El pecado genera desconfianza y división entre el hombre y la mujer. Su relación será asechada por mil formas de prevaricación y de sometimiento, de seducción engañosa y de prepotencia humillante, hasta aquellas más dramáticas y violentas. La historia trae consigo las huellas. Pensemos, por ejemplo, en los excesos negativos de las culturas patriarcales. Pensemos en las múltiples formas de machismo donde la mujer era considerada de segunda clase. Pensemos a la instrumentalización y mercantilización del cuerpo femenino en la actual cultura mediática. Pero pensemos también en la reciente epidemia de desconfianza, de escepticismo e incluso de hostilidad que se difunde en nuestra cultura – en particular a partir de una comprensible desconfianza de las mujeres – con respecto a una alianza entre hombre y mujer que sea capaz, al mismo tiempo, de afinar la intimidad de la comunión y de custodiar la dignidad de la diferencia.

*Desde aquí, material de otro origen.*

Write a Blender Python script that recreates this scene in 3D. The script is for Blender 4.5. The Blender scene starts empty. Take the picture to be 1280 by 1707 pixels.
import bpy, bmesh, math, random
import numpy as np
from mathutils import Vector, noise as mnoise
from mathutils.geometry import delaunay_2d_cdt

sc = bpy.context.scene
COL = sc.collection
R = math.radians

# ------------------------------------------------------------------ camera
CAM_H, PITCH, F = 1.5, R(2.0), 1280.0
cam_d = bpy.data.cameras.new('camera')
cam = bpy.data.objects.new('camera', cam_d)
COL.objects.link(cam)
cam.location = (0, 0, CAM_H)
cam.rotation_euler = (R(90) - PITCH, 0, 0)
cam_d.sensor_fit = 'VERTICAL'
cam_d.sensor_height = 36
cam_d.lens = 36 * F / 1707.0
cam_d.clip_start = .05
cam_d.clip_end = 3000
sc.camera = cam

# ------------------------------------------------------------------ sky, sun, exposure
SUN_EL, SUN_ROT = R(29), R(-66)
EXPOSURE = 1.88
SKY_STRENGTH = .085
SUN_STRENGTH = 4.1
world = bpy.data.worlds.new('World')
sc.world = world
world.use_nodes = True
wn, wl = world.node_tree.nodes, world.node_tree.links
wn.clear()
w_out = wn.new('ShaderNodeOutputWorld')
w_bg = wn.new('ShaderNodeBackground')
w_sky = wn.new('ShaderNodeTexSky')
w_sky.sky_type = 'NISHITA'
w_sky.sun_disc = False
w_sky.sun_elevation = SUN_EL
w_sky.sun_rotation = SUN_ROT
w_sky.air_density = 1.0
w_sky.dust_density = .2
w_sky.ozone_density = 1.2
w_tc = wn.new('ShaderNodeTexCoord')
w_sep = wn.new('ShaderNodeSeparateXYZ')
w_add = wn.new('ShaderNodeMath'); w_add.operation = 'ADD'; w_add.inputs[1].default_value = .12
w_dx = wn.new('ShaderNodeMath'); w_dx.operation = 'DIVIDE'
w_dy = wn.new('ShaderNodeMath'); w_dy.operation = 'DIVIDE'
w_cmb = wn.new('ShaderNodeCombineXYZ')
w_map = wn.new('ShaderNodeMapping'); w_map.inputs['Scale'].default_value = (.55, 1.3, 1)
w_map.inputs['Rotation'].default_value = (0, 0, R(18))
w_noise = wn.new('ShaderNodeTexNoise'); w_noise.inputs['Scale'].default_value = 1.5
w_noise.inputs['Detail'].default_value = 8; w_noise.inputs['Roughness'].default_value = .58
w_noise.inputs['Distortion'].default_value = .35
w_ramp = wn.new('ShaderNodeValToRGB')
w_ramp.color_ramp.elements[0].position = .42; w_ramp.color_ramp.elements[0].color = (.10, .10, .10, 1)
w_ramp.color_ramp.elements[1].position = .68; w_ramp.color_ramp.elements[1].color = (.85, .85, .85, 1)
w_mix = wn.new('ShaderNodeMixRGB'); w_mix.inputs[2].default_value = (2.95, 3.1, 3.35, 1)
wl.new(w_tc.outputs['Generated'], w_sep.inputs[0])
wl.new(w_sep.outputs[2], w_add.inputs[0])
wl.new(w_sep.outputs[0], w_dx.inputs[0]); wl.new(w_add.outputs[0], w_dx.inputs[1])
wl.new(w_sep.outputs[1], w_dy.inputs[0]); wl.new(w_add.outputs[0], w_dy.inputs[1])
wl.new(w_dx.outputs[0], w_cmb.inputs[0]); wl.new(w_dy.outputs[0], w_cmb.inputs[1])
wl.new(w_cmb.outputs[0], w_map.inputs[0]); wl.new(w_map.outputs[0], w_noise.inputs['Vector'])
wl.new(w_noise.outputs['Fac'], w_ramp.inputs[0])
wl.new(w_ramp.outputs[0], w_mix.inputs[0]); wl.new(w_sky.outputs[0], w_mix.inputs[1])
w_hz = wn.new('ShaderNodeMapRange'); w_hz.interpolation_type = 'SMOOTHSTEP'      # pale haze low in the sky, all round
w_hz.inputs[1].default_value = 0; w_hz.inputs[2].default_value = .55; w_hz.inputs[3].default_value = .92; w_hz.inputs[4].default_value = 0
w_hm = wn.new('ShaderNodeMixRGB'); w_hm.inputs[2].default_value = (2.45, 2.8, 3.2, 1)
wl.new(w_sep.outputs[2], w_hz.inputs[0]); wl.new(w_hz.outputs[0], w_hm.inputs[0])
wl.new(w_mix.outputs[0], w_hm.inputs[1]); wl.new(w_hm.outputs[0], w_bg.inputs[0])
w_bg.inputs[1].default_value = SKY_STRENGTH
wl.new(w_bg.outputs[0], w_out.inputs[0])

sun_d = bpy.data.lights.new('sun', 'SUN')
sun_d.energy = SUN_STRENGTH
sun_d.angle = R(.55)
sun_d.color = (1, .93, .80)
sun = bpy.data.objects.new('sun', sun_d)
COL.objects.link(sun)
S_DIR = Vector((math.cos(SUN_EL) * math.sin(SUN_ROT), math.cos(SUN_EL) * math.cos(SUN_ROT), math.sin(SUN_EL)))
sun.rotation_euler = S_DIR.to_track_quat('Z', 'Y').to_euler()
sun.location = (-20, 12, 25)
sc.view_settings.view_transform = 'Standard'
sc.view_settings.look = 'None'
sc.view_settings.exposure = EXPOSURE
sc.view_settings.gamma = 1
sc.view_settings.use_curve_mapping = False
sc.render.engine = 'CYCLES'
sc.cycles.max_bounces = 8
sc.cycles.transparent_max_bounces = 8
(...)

Si no encontramos un estremecimiento de simpatía por esta alianza, capaz de poner a las nuevas generaciones al amparo de la desconfianza y de la indiferencia, los hijos vendrán al mundo siempre más erradicados de ella, desde el seno materno. La devaluación social por la alianza estable y generativa del hombre y de la mujer es ciertamente una pérdida para todos. ¡Debemos revalorizar el matrimonio y la familia! Y la Biblia dice una cosa bella: el hombre encuentra la mujer, ellos se encuentran, y el hombre debe dejar algo para encontrarla plenamente. Y por esto, el hombre dejará a su padre y a su madre para ir con ella. ¡Es bello! Esto significa comenzar un camino. El hombre es todo para la mujer y la mujer es toda para el hombre.

Por lo tanto, la custodia de esta alianza del hombre y de la mujer, aun pecadores y heridos, confundidos y humillados, desalentados e inciertos, para nosotros creyentes es una vocación ardua y apasionante, en la condición actual. El mismo relato de la creación y del pecado, en su final, nos entrega un ícono bellísimo: «El Señor Dios hizo al hombre y a su mujer unas túnicas de pieles y los vistió» (Gen 3, 21). Es una imagen de ternura hacia aquella pareja pecadora que nos deja a boca abierta: la ternura de Dios por el hombre y por la mujer. Es una imagen de custodia paterna de la pareja humana. Dios mismo cuida y protege su obra maestra.